GAZİ İMAM HATİP ORTAOKULU ÖĞRETMENİ GÖNÜL ÖZER'İN ANISINA ÖĞRENCİSİNİN YORUMU
Gönül Özer: “İnsan için hep uzaktır büyümek hangi yaşta olursak olalım... Mesleğe başladığımda da böyleydi bu. Yıllar hiç geçmeyecek ve sanki ben hiç mezunlar vermeyecektim. Uzaktı, yaşamadan anlaşılmıyordu çünkü. 11 yıl önce Silivri'ye ilk geldiğim yıllardan bir öğrencimi ortaokuldan mezun etmiştim; fakat gerisini düşünmemiştim sanırım. Aradan bir dört yıl daha geçtikten sonra çalan bir telefonla "Öğretmenim, Edebiyat öğretmenliğini yazmak istiyorum, ama okuyabilir miyim bilmiyorum." diyen bir ses vardı karşımda... O ses edebiyat öğretmenliğini kazandı ve benim öğrencilik yıllarımda kullandığım Osmanlıca sözlük onun da yol arkadaşı oldu. Öğrencimin de yıllar sonra benimle aynı sayfalarda gezmesi ve onda bıraktığım büyük dokunuş en güzel hazdır kalbimde...”

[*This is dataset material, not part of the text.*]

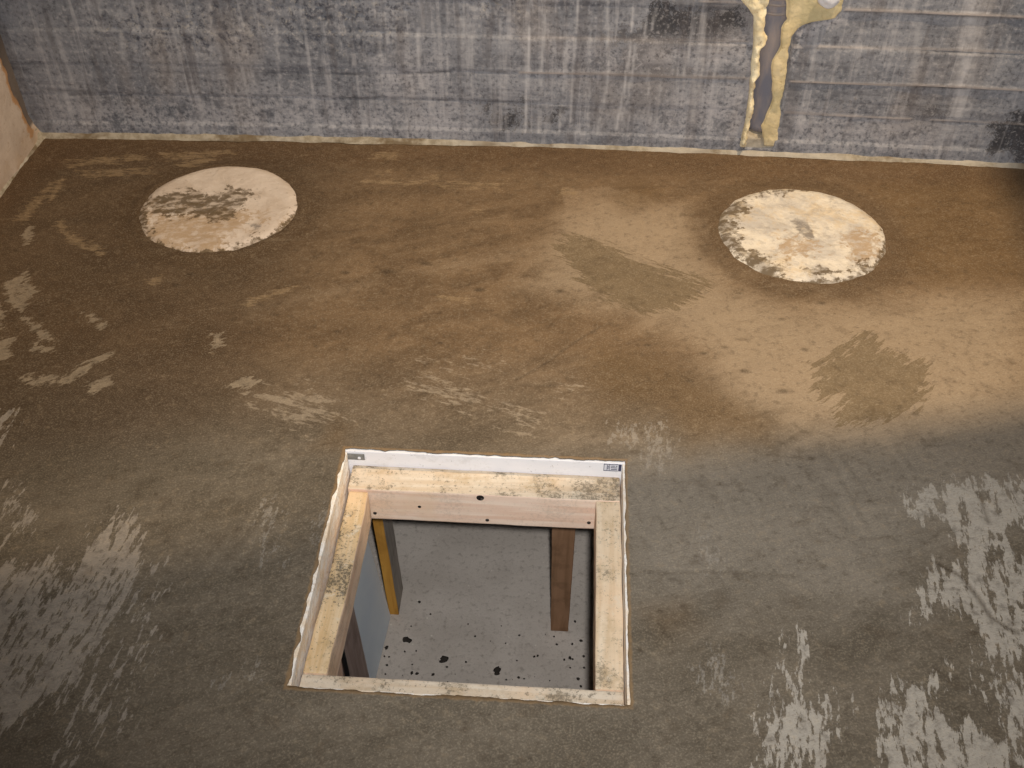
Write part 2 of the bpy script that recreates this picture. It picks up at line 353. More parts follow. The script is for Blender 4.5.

Bir arkadaşı sayesinde öğretmeni Gönül Özer'in kendisiyle ilgili anısını okuyan eski öğrencisi Gizem Özkol duygu ve düşüncelerini şu sözlerle ifade etti: “Bugün Sena bana bu yazdıklarınızı attı. Komedi filmindeyken okuduğum bu yazı beni o an hüngür hüngür ağlattı. Sizinle ilk tanıştığımızdan beri size karşı olan duygularım hep diğer öğretmenlere olan duygularımdan farklıydı. Şu an öğrencilik hayatımın son senesindeyim. Kimse sizin yerinizi alamadı. Bana hep inandığınız ve en önemlisi sizin yolunuzda yürümeme destek olduğunuz için teşekkür ederim. Öğretmenler hep öğrencilerine kendilerine yol gösteren sevdikleri öğretmenlerden bahsederler ya, ben de öğrencilerime sizden bahsedeceğim. Hatta sadece bahsetmekle kalmayıp öğrencilerime sizin bizlere öğrettiğiniz ahlakla ve adaletle yaklaşacağım. Umarım upuzun bir ömrümüz olur ve kendi yolunuzdan yürüyen bir sürü öğrenciler yetiştirirsiniz. İyi ki varsınız.”